Wednesday, July 16, 2008

Climate change: weak

Last week, the Australian government released the Garnaut Report, an independent analysis of climate change and climate change policy, which recommended the rapid implementation of a broad-based emissions trading scheme. A key recommendation of the report was that the government should not hand out free permits to polluters or ease the impact on householders by cutting fuel excise taxes.

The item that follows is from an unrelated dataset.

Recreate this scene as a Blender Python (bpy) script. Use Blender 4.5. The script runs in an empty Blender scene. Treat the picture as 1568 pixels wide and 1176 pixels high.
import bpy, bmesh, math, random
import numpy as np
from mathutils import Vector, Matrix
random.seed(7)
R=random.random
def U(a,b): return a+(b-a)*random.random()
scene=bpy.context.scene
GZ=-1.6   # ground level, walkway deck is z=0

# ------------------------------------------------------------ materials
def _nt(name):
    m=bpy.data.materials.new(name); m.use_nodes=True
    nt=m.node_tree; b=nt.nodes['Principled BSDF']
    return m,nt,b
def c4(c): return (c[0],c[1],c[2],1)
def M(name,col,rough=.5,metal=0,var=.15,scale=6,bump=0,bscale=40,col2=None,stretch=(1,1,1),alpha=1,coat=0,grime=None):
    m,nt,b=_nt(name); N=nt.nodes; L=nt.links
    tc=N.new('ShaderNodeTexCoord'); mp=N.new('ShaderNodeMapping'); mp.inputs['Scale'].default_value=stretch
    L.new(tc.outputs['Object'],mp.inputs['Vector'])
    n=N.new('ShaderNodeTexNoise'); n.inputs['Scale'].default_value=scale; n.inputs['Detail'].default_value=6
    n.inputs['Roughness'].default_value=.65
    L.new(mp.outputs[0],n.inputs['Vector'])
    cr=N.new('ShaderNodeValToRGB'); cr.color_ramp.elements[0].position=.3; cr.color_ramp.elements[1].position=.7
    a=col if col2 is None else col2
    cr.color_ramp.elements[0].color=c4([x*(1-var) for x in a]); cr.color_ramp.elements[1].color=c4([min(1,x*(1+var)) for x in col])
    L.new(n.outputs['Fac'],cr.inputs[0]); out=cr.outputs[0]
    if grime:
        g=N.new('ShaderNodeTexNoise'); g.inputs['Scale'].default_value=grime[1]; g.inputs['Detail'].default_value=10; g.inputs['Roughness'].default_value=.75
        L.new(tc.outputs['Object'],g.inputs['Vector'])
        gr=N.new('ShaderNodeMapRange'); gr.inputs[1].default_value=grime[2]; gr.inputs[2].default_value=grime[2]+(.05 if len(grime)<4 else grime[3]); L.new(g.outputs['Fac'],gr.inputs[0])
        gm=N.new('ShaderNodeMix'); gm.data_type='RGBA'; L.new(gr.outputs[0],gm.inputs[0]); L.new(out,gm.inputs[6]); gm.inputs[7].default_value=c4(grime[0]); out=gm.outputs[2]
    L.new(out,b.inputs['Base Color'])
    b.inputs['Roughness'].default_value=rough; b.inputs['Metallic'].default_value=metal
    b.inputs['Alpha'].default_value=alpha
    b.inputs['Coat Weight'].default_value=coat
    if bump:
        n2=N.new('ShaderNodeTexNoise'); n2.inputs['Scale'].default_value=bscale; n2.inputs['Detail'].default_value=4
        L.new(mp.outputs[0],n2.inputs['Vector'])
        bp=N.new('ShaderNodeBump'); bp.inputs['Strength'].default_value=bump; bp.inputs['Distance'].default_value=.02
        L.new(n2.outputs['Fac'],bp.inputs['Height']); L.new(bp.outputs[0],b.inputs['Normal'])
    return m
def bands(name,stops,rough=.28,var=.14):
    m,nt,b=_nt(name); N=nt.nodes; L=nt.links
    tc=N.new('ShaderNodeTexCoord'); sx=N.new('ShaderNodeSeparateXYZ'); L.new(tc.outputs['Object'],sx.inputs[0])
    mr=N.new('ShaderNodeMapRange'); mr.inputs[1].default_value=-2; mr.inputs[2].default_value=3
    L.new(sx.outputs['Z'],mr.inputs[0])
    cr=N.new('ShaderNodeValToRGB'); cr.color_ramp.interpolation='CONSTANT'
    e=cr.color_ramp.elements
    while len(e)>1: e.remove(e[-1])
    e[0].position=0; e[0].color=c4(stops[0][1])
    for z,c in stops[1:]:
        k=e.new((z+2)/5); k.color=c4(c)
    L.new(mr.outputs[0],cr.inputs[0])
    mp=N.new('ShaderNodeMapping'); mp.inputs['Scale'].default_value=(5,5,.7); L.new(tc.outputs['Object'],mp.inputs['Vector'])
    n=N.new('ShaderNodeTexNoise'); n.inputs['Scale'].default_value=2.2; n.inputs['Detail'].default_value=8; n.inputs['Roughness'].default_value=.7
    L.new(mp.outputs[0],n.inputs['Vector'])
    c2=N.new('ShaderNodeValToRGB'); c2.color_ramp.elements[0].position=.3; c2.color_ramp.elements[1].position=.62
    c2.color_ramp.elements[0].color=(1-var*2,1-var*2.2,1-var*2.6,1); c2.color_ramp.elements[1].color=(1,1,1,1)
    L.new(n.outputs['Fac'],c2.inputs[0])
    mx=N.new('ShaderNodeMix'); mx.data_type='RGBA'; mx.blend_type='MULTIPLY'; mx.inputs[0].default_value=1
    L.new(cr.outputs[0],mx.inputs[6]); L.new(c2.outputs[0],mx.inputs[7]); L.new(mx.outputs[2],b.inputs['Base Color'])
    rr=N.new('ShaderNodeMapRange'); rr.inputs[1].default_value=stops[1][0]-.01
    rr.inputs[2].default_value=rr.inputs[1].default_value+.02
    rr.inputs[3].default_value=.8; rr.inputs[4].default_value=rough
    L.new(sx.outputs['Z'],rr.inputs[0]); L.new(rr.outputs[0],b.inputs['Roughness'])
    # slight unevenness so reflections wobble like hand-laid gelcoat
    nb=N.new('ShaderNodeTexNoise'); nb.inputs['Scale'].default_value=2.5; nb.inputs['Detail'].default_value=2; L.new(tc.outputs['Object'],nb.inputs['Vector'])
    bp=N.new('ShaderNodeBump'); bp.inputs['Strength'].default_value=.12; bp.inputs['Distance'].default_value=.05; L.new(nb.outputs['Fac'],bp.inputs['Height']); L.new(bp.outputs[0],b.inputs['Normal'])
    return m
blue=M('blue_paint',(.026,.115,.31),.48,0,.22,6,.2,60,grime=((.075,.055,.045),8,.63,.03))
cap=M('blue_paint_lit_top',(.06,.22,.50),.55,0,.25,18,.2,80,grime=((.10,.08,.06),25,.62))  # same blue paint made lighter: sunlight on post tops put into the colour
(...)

Today, the Australian government released its response in the form of a Green paper [PDF] (summary report here; overview of preferred positions here). In it, they back away from Garnaut's strong recommendations. In particular, they propose cutting fuel taxes "on a cent for cent basis" to reduce the initial price impact, 90% free allocations for "emissions intensive trade-exposed industries", and 60 - 90% free allocations for "strongly affected" (but not trade exposed) industries (coal-fired electricity generation is expected to be the main recipient). The net effect of this will be to substantially weaken the effectiveness of the scheme (at least around transport), while repeating the same mistakes that allowed the European ETS to turn into a giant lolly scramble which delivered windfall profits to polluters.

Still, at least they'll be including the majority of their emissions by 2010. Whereas New Zealand will only just be getting started. Far from "leading the world", we're behind the Aussies - the Aussies! - on this. Helen Clark should be hanging her head in shame.

Oh, and one other note: while the Australians want to link with international markets, they won't be linking with us. They will accept CDM and JI credit, and CERs created under the Kyoto Protocol, but they will not accept any Kyoto Assigned Amount Units (AAU) before 2013 due to concerns about Eastern European "hot air". Since our scheme relies on AAU for international transfers, then New Zealand firms will not be able to sell their reductions to Australians. Neither will they be able to buy reductions from Australia - they will not be backing their Australian units with Kyoto credit or allowing them to be converted for international sale. So effectively the Australians are creating an isolated market for themselves, with a one-way flow of credits in. They're probably big enough to do that, but its a very different path from the (almost) open market New Zealand is proposing.